#### Data block:
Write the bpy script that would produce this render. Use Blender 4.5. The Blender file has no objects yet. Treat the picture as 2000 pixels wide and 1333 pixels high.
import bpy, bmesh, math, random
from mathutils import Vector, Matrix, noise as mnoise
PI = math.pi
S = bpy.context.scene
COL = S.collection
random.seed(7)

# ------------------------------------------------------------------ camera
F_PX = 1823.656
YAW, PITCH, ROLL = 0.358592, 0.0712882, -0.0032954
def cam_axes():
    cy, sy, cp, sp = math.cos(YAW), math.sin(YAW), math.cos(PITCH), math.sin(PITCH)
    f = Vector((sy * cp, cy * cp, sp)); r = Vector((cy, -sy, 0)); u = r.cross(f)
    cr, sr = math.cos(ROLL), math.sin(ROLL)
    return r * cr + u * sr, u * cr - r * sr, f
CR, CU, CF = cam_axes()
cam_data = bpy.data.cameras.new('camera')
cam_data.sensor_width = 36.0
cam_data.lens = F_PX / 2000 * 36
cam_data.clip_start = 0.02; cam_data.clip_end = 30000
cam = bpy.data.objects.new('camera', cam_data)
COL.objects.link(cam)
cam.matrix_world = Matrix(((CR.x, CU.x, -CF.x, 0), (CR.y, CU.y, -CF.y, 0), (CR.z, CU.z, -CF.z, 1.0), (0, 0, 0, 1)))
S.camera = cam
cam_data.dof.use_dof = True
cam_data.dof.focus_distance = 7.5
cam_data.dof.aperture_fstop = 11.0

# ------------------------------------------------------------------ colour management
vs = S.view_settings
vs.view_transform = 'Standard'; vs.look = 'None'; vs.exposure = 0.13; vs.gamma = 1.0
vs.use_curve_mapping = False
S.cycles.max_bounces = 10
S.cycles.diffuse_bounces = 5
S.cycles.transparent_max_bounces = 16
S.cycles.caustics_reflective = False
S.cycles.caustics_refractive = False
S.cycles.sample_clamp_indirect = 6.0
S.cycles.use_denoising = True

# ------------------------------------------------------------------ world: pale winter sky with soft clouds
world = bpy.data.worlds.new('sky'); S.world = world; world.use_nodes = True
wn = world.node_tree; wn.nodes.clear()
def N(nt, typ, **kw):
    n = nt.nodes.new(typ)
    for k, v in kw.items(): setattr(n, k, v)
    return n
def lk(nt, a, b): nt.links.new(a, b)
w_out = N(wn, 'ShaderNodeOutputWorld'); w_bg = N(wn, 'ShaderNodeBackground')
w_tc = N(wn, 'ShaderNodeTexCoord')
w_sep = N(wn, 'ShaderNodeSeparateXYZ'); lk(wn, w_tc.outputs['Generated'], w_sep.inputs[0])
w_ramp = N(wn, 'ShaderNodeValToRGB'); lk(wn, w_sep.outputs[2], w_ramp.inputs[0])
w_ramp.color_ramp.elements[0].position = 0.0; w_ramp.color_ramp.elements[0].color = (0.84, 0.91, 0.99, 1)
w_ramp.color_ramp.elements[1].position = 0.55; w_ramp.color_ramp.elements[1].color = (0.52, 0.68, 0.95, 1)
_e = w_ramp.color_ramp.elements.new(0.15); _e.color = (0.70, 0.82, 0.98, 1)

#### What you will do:
Retype the whole listing, matching it exactly.

#### Written solution:
Write the bpy script that would produce this render. Use Blender 4.5. The Blender file has no objects yet. Treat the picture as 2000 pixels wide and 1333 pixels high.
import bpy, bmesh, math, random
from mathutils import Vector, Matrix, noise as mnoise
PI = math.pi
S = bpy.context.scene
COL = S.collection
random.seed(7)

# ------------------------------------------------------------------ camera
F_PX = 1823.656
YAW, PITCH, ROLL = 0.358592, 0.0712882, -0.0032954
def cam_axes():
    cy, sy, cp, sp = math.cos(YAW), math.sin(YAW), math.cos(PITCH), math.sin(PITCH)
    f = Vector((sy * cp, cy * cp, sp)); r = Vector((cy, -sy, 0)); u = r.cross(f)
    cr, sr = math.cos(ROLL), math.sin(ROLL)
    return r * cr + u * sr, u * cr - r * sr, f
CR, CU, CF = cam_axes()
cam_data = bpy.data.cameras.new('camera')
cam_data.sensor_width = 36.0
cam_data.lens = F_PX / 2000 * 36
cam_data.clip_start = 0.02; cam_data.clip_end = 30000
cam = bpy.data.objects.new('camera', cam_data)
COL.objects.link(cam)
cam.matrix_world = Matrix(((CR.x, CU.x, -CF.x, 0), (CR.y, CU.y, -CF.y, 0), (CR.z, CU.z, -CF.z, 1.0), (0, 0, 0, 1)))
S.camera = cam
cam_data.dof.use_dof = True
cam_data.dof.focus_distance = 7.5
cam_data.dof.aperture_fstop = 11.0

# ------------------------------------------------------------------ colour management
vs = S.view_settings
vs.view_transform = 'Standard'; vs.look = 'None'; vs.exposure = 0.13; vs.gamma = 1.0
vs.use_curve_mapping = False
S.cycles.max_bounces = 10
S.cycles.diffuse_bounces = 5
S.cycles.transparent_max_bounces = 16
S.cycles.caustics_reflective = False
S.cycles.caustics_refractive = False
S.cycles.sample_clamp_indirect = 6.0
S.cycles.use_denoising = True

# ------------------------------------------------------------------ world: pale winter sky with soft clouds
world = bpy.data.worlds.new('sky'); S.world = world; world.use_nodes = True
wn = world.node_tree; wn.nodes.clear()
def N(nt, typ, **kw):
    n = nt.nodes.new(typ)
    for k, v in kw.items(): setattr(n, k, v)
    return n
def lk(nt, a, b): nt.links.new(a, b)
w_out = N(wn, 'ShaderNodeOutputWorld'); w_bg = N(wn, 'ShaderNodeBackground')
w_tc = N(wn, 'ShaderNodeTexCoord')
w_sep = N(wn, 'ShaderNodeSeparateXYZ'); lk(wn, w_tc.outputs['Generated'], w_sep.inputs[0])
w_ramp = N(wn, 'ShaderNodeValToRGB'); lk(wn, w_sep.outputs[2], w_ramp.inputs[0])
w_ramp.color_ramp.elements[0].position = 0.0; w_ramp.color_ramp.elements[0].color = (0.84, 0.91, 0.99, 1)
w_ramp.color_ramp.elements[1].position = 0.55; w_ramp.color_ramp.elements[1].color = (0.52, 0.68, 0.95, 1)
_e = w_ramp.color_ramp.elements.new(0.15); _e.color = (0.70, 0.82, 0.98, 1)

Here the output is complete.